FM:LME MORNING - Base metals drift lower on eurozone economic woes
London 16/08/2011 - Base metals fell in LME premarket trading on Tuesday when weak GDP figures out of the eurozone raised concerns that the region's economic health is deteriorating.
Copper dipped below $8,800 per tonne - it is now hovering around that level, with evidence of arbitrage buying in China offsetting some of the negative impact from weak financial markets.
Aluminium showed resilience as well amid technical buying but lead, zinc and tin were all lower. Nickel bucked the downtrend to trade slightly higher.
"The outlook is uncertain with the probable view that the markets really do need to consolidate in and around current levels for the coming days," broker Sucden said in a report.
This morning metals generally took their cue from weaker equity markets - down around one percent - and a softer euro following worse-than-expected growth figures from the eurozone.
Germany's GDP rose 0.1 percent in the second quarter, below a forecast of 0.5 percent and down from 1.3 percent in the first quarter. Preliminary GDP data for the EU came in at 0.2 percent for the quarter, also below expectations, while Spain's economic growth only just met expectations at 0.2 percent.
These bearish numbers "raise more questions about Europe's growth prospects," FastMarkets analyst Jono Remington-Hobbs said, adding that Europe-wide austerity is "starting to lower GDP growth potential in the bloc."
Caution also prevailed ahead of a Franco-German meeting later today, with investors waiting to hear what other measures could be taken to address the eurozone debt crisis and prevent contagion to the region's biggest economies.
All eyes will be on a joint news conference by French President Nicolas Sarkozy and German Chancellor Angela Merkel at 1700 BST. Other data on the agenda includes US building permits, housing starts and industrial production.

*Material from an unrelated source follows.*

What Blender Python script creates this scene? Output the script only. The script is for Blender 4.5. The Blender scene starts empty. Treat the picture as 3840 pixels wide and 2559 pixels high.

Trading should remain choppy in the coming weeks, with prices likely to stay largely rangebound until demand picks up in the fourth quarter, according to Michael Widmer of Bank of America/Merrill Lynch.
"By and large, we haven't moved much over the past six months in base metals [and] we're unlikely to establish a new trend during the summer unless demand starts to pick up," he said.
OPEN ARBITRAGE WINDOW CAPS COPPER’S DOWNSIDE
Copper dropped as low as $8,783 per tonne before settling back nearer $8,800 at $8,796, down $113. It rose above $8,950 overnight when Chinese buying was reported on the re-opening of the LME-SHFE arbitrage window.
The LME recorded a discount of $55-130 per tonne compared with the SHFE price when taking into account freight, VAT and currency rates. This encouraged Chinese investors to buy LME material and sell Shanghai, while pushing physical premiums higher.
But copper remained undermined by the financial turmoil as well as bearish inventory data. LME-registered stocks rose a net 4,675 tonnes from what was their lowest level for four months to reach 465,275 tonnes. But cancelled warrants, the metal earmarked for removal, rose 3.8 percent, indicating that stocks declines may soon resume.
In other metals, aluminium was effectively flat at $2,378, up $3 - technical buying continued to cap the downside. Stocks jumped 21,675 tonnes due to a large warranting in Detroit in another episode of the current warehouse war.
Lead stocks also recorded a large increase following a hefty warranting in Singapore - the headline figure rose 10,925 tonnes or 3.5 percent to 319,225 tonnes, their highest level since June 30. Prices were down almost two percent or $45 at $2,353.
Zinc fell $23 to $2,160 even though stocks dropped a net 1,700 tonnes. Zinc could also benefit from arbitrage buying in China at some point as the window is also opened, favouring imports, traders said.
Tin was $500 lower at $23,900 but nickel bucked the trend, gaining $115 to $21,415.
Steel futures were quoted at $565/570 per tonne, unchanged from the previous day, while stocks rose 715 tonnes to a fresh high since May 11 at 53,365 tonnes. Cobalt and molybdenum were neglected.